Except in the case of powerchair football I can safely say that was NOT the case.

My younger son Luke was born with CP. He has very little movement in his right side and his left sideis affected too although he has more strength in that area. Luke had tried wheelchair basketball but he couldn’t play competitively. The local club were, and still are, a fantastic organisation and Luke has made many friends there – it’s just the sport of wheelchair basketball wasn’t for him.

He tried powerchair football at those ‘taster’ sessions back in the summer of 2012 and instantly took to it. Luke had been a football fan for some years by then and this gave him the opportunity to play the game, albeit in a powered wheelchair. Just like other able bodied kids he could now dream of emulating his Hull City heroes like Dean Windass and Nicky Barmby.
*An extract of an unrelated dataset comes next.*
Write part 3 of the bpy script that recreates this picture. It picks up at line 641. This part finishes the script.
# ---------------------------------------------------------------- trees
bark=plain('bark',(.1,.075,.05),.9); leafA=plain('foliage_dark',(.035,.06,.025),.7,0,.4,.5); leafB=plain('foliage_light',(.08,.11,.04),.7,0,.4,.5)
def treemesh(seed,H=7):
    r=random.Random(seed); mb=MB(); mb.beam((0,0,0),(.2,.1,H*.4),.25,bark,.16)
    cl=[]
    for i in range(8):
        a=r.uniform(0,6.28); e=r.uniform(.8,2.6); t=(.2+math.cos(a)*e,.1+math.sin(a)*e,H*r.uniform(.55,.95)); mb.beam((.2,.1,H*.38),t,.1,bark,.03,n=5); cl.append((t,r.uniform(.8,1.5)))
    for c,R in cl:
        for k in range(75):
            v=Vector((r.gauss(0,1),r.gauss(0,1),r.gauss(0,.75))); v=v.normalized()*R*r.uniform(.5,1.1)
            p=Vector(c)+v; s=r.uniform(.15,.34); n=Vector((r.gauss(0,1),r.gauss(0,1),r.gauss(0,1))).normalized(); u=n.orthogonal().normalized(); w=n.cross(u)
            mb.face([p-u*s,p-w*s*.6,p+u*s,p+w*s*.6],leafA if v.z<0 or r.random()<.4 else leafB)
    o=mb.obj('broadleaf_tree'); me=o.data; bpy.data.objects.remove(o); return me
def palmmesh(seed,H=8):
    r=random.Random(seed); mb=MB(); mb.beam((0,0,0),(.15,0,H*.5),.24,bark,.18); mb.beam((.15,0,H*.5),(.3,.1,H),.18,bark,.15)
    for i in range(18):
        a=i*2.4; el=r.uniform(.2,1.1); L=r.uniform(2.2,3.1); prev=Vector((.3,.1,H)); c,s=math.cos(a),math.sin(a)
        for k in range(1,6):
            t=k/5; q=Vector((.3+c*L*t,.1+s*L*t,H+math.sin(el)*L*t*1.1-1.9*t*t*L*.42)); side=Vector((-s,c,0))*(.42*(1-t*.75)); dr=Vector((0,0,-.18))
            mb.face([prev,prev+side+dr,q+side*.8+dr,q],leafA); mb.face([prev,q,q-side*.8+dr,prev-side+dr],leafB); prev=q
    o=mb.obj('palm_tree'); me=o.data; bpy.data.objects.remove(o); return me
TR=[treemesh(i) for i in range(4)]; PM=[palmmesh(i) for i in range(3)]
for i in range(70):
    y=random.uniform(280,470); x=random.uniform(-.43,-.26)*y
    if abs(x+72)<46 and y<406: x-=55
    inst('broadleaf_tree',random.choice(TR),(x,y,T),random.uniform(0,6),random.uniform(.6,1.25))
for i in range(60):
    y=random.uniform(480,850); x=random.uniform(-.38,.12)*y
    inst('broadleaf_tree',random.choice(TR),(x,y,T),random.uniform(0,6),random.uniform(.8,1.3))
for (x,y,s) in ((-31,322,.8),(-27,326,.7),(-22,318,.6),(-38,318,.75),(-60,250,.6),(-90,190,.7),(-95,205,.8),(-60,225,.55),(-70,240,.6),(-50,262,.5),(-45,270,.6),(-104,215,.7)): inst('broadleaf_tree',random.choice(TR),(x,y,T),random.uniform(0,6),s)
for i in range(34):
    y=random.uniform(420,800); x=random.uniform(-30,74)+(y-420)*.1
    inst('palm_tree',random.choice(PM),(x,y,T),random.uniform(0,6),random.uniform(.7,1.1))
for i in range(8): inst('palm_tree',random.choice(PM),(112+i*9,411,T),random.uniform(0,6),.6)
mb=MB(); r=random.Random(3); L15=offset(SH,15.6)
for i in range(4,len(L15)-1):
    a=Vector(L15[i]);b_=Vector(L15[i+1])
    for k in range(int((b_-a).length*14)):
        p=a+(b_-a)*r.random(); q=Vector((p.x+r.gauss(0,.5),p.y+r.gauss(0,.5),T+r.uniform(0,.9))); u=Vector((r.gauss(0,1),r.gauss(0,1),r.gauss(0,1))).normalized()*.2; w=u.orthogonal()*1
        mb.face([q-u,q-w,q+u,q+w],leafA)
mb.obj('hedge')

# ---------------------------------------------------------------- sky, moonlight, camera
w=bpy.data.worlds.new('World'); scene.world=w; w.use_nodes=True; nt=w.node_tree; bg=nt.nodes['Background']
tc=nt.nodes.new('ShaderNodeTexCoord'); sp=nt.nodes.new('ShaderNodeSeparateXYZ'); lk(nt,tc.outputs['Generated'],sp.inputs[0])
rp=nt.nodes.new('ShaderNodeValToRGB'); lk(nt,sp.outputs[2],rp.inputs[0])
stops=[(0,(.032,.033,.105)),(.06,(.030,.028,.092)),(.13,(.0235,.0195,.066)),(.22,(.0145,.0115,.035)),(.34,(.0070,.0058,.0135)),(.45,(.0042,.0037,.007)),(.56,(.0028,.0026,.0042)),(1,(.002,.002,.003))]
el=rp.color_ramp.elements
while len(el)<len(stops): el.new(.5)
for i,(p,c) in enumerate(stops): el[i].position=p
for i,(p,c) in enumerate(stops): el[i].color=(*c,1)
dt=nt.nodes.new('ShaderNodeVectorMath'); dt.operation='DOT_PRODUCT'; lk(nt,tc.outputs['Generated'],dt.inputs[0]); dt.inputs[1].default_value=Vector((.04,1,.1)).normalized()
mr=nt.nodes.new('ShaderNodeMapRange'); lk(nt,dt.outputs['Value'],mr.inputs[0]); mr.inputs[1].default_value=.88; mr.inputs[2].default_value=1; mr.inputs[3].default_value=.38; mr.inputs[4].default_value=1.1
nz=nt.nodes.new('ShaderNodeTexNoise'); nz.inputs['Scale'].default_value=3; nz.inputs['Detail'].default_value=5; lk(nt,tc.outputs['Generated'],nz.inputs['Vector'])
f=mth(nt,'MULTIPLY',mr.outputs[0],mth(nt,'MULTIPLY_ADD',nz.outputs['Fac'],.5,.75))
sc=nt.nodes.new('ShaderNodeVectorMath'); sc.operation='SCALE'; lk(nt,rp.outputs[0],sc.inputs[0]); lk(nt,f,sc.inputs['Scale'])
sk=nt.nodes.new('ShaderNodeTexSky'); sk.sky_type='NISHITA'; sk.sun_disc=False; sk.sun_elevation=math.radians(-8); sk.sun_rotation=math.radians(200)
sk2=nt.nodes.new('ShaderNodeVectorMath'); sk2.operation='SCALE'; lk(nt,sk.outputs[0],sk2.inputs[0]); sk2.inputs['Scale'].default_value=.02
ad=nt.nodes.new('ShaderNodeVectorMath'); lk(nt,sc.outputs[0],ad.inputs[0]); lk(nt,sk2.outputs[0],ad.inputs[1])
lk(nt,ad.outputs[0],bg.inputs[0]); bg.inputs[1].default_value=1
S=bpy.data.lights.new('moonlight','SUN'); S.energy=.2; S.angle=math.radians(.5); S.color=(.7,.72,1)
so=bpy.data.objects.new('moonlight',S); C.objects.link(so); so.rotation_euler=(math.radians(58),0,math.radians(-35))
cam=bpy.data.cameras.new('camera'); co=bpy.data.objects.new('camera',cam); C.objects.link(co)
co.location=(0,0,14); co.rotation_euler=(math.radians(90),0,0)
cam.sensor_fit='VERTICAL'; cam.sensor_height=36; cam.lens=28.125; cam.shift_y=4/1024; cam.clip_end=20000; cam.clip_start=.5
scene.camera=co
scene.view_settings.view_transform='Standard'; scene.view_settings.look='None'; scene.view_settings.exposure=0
So, the next step was to form a local club with other like-minded parents of disabled youngsters. The rest, as they say, is history. The East Riding Electric Eels PFC (as it was then) was born and I’m proud to say that I was part of that committee that formed the club. The club recently celebrated its 5th anniversary, again that’s something for which everyone connected to the club, currently and previously, should be proud.

Our journey continued to regional league involvement and then – at least a year before planned – our participation in the National League. Now, that was a baptism of fire. I took on the role as team manager/coach at that point. After a very tough start, and with a very small squad of inexperienced players, we all adapted and managed to keep our place in the league for another season (we’re now in our 4th season and firmly established as a Championship team).

I look back and one of my proudest moments as coach was our first NL victory. It was no fluke, we’d deserved it and we celebrated like we’d won the World Cup. And it’s on ElectricEelsTV youtube channel !

As a parent and coach, it gives me immense pleasure to see players develop and enjoy their powerchair football. In Luke’s case this has resulted in him attending a residential college in Birmingham on a 2 year Sports course specific to powerchair football, run in conjunction with the West Bromwich Albion Foundation – the first of it’s kind in this country.

That pathway that started tentatively in the summer of 2012 has continued and who knows where his journey will now end. It’s changed his life.

That’s what powerchair football can do.